=== Data extract ===

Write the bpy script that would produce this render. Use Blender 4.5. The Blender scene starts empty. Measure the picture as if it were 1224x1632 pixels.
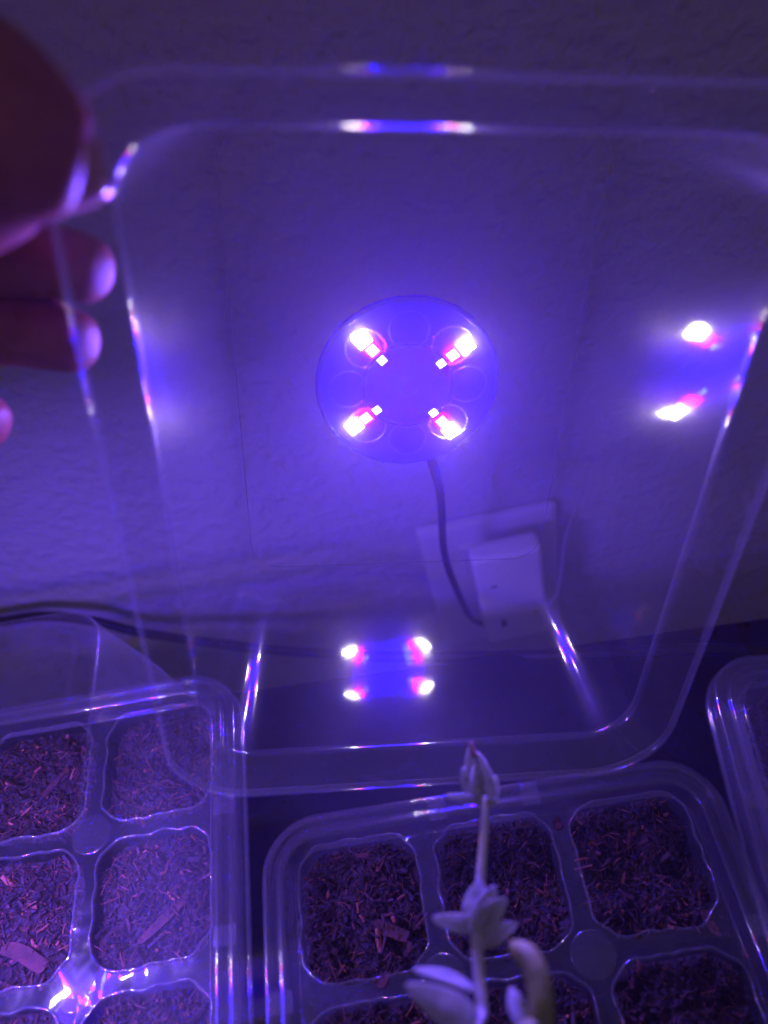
import bpy, bmesh, math, random
from mathutils import Matrix, Vector, Euler, noise
from math import radians as R, sin, cos, pi
random.seed(7)
S = bpy.context.scene
COL = S.collection

# ------------------------------------------------------------------ camera
CAM_Z = 0.314
F_PX = 1233.0                      # focal length in pixels of the 1224 x 1632 picture
cd = bpy.data.cameras.new('camera')
cd.sensor_fit = 'VERTICAL'; cd.sensor_height = 36.0; cd.sensor_width = 27.0
cd.lens = 36.0 * F_PX / 1632.0
cd.clip_start = 0.01; cd.clip_end = 50
cam = bpy.data.objects.new('camera', cd); COL.objects.link(cam)
M3 = Euler((R(40), 0, 0)).to_matrix() @ Matrix.Rotation(R(-8), 3, 'Z')
CAMM = Matrix.Translation((0, 0, CAM_Z)) @ M3.to_4x4()
cam.matrix_world = CAMM
S.camera = cam
cd.dof.use_dof = True; cd.dof.focus_distance = 0.265; cd.dof.aperture_fstop = 6.6

# ------------------------------------------------------------------ world and exposure
w = bpy.data.worlds.new('World'); S.world = w; w.use_nodes = True
bgn = w.node_tree.nodes['Background']
bgn.inputs[0].default_value = (0.74, 0.57, 1.0, 1); bgn.inputs[1].default_value = 0.10
S.view_settings.view_transform = 'Standard'; S.view_settings.look = 'None'
S.view_settings.gamma = 1; S.view_settings.exposure = 0.0
S.view_settings.use_curve_mapping = False
S.render.engine = 'CYCLES'
cy = S.cycles
cy.max_bounces = 10; cy.transparent_max_bounces = 48; cy.glossy_bounces = 5; cy.diffuse_bounces = 3
cy.volume_bounces = 0; cy.use_light_tree = False; cy.transmission_bounces = 6
cy.use_denoising = True
cy.use_adaptive_sampling = True; cy.adaptive_threshold = 0.04; cy.adaptive_min_samples = 12
cy.sample_clamp_indirect = 6.0; cy.sample_clamp_direct = 0
cy.caustics_reflective = True; cy.caustics_refractive = False
LAMP = 1550.0                       # radiance of one white chip

# ------------------------------------------------------------------ helpers
def ray(px, py):
    d = Vector(((px - 612) / F_PX, -(py - 816) / F_PX, -1.0))
    return M3 @ d
ORG = Vector((0, 0, CAM_Z))
def at_depth(px, py, d): return ORG + ray(px, py) * d
def at_y(px, py, y): r = ray(px, py); return ORG + r * (y / r.y)
def at_z(px, py, z): r = ray(px, py); return ORG + r * ((z - CAM_Z) / r.z)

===

Up to and including the line with "LAMP = 1550.0", copy the data above from its first line. Skip pictures.

Write the bpy script that would produce this render. Use Blender 4.5. The Blender scene starts empty. Measure the picture as if it were 1224x1632 pixels.
import bpy, bmesh, math, random
from mathutils import Matrix, Vector, Euler, noise
from math import radians as R, sin, cos, pi
random.seed(7)
S = bpy.context.scene
COL = S.collection

# ------------------------------------------------------------------ camera
CAM_Z = 0.314
F_PX = 1233.0                      # focal length in pixels of the 1224 x 1632 picture
cd = bpy.data.cameras.new('camera')
cd.sensor_fit = 'VERTICAL'; cd.sensor_height = 36.0; cd.sensor_width = 27.0
cd.lens = 36.0 * F_PX / 1632.0
cd.clip_start = 0.01; cd.clip_end = 50
cam = bpy.data.objects.new('camera', cd); COL.objects.link(cam)
M3 = Euler((R(40), 0, 0)).to_matrix() @ Matrix.Rotation(R(-8), 3, 'Z')
CAMM = Matrix.Translation((0, 0, CAM_Z)) @ M3.to_4x4()
cam.matrix_world = CAMM
S.camera = cam
cd.dof.use_dof = True; cd.dof.focus_distance = 0.265; cd.dof.aperture_fstop = 6.6

# ------------------------------------------------------------------ world and exposure
w = bpy.data.worlds.new('World'); S.world = w; w.use_nodes = True
bgn = w.node_tree.nodes['Background']
bgn.inputs[0].default_value = (0.74, 0.57, 1.0, 1); bgn.inputs[1].default_value = 0.10
S.view_settings.view_transform = 'Standard'; S.view_settings.look = 'None'
S.view_settings.gamma = 1; S.view_settings.exposure = 0.0
S.view_settings.use_curve_mapping = False
S.render.engine = 'CYCLES'
cy = S.cycles
cy.max_bounces = 10; cy.transparent_max_bounces = 48; cy.glossy_bounces = 5; cy.diffuse_bounces = 3
cy.volume_bounces = 0; cy.use_light_tree = False; cy.transmission_bounces = 6
cy.use_denoising = True
cy.use_adaptive_sampling = True; cy.adaptive_threshold = 0.04; cy.adaptive_min_samples = 12
cy.sample_clamp_indirect = 6.0; cy.sample_clamp_direct = 0
cy.caustics_reflective = True; cy.caustics_refractive = False
LAMP = 1550.0                       # radiance of one white chip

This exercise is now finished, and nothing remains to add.